If England was known as Mary's dowry, then Walsingham was England's Little Nazareth, for here, so the legend goes, in 1061 Our Lady appeared to Richeldis de Faverches, a devout Norman widow and in a vision showed her the house where the Annunciation had taken place, and where the Holy Family had lived. Richeldis was told to take careful note of the dimensions of this little house so she could construct a replica of it in Walsingham.

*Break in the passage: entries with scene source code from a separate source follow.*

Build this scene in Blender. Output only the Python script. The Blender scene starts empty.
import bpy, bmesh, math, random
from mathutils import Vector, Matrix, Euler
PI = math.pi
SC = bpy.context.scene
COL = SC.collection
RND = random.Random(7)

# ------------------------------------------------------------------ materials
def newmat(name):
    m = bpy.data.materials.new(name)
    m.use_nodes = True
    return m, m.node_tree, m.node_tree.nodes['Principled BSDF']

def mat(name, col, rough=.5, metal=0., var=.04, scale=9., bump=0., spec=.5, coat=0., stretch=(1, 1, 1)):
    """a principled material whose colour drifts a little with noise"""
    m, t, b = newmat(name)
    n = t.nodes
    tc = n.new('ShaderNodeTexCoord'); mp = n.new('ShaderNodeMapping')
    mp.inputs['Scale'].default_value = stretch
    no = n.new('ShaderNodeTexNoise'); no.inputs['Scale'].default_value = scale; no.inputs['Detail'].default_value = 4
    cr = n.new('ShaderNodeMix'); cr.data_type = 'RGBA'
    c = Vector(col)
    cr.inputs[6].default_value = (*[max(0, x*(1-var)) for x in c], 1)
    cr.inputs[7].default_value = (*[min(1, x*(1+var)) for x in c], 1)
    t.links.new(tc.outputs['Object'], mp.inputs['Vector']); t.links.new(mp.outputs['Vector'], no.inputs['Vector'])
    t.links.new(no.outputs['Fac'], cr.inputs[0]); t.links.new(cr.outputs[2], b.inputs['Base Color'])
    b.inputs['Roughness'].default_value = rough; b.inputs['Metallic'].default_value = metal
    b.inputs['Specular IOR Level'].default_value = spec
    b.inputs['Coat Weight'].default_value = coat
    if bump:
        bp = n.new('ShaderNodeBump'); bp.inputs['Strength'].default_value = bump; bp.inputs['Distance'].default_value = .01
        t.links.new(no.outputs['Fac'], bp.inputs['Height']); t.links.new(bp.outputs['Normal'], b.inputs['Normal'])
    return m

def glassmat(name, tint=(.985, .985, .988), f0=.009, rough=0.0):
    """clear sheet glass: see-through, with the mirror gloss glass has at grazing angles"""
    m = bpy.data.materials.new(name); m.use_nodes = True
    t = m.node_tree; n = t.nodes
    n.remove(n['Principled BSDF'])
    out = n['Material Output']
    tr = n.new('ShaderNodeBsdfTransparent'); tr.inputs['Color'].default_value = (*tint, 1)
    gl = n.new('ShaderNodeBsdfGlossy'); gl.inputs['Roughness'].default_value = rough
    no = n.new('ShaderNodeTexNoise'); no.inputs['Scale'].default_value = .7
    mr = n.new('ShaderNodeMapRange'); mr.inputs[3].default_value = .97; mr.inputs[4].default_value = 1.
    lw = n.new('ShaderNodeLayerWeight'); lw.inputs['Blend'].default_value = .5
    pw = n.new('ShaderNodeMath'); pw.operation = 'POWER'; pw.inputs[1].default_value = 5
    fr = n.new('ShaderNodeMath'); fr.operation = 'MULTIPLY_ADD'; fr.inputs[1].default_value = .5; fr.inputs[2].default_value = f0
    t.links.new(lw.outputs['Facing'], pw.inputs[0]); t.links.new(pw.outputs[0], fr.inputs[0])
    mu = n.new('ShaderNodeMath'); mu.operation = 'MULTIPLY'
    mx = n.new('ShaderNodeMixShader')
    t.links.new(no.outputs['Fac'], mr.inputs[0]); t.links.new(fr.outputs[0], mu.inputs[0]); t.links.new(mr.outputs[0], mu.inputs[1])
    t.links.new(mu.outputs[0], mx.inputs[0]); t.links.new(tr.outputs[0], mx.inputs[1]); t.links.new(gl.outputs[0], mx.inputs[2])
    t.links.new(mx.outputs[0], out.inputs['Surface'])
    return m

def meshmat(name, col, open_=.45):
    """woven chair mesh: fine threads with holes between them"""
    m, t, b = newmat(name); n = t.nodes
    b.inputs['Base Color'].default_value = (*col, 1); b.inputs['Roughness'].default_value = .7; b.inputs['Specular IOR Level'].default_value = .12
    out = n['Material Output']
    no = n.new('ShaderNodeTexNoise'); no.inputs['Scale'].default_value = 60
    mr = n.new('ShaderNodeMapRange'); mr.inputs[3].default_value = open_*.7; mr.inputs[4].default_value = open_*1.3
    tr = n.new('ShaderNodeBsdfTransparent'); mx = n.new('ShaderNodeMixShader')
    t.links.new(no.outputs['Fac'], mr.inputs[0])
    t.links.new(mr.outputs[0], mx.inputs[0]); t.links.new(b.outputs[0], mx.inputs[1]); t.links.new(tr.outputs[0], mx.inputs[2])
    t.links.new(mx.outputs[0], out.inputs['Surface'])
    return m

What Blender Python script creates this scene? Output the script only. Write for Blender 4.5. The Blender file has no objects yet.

This she did, and under her directions, carpenters built a tiny little wooden chapel 23 foot 6 inches by 12 foot 10 inches. They had trouble, however, in erecting it on the chosen site, and had to abandon their efforts when night fell. Richeldis prayed for guidance and the following day when the men returned they found not only had the work been completed, but the entire building had been moved to another spot 200 feet away.
As pilgrims began to flock to Walsingham, Geoffrey de Faverches, Richeldis' son, had a priory and a church built, and passed the running of the shrine to the Augustinian canons. The shrine flourished and received many endowments and privileges.
Edward I had a particular devotion to Our Lady of Walsingham, whom he credited with having saved him from death in a near accident as a young man, and he visited the shrine 13 times. In fact every English monarch from Henry III until the Reformation is known to have paid at least one visit to Walsingham. This even included Henry VIII, who was responsible for its eventual destruction. As a young man, he walked barefoot in pilgrimage all the way from Barsham. Erasmus, the great philosopher and theologian came too and recorded his impressions.
The wealth of Walsingham, however, made it a prime target in the Reformation. Although the Augustinian canons signed the Act of Supremacy acknowledging Henry VIII as the head of the Church, the days of the shrine were numbered, and in 1538 the priory and its buildings were sold, and the famous statue of Our Lady of Walsingham was taken to Devotion to Our Lady of Walsingham was outlawed but over the centuries a few pilgrims did continue to come in secret. At the end of the 19th century, Charlotte Boyd, an Anglican convert, bought the disused fourteenth century Slipper Chapel, where in the old days, pilgrims had stopped to remove their shoes so they could walk the final mile to the shrine barefoot. She restored the chapel and donated it to the Benedictines of Downside. They eventually handed it over to the diocese and on August 19, 1934 the first public Mass was celebrated there.
This was a magnificent ceremony presided over by Cardinal Bourne and most of the hierarchy, with 13,000 people, when the chapel was formally consecrated as the National Catholic Shrine to Our Lady.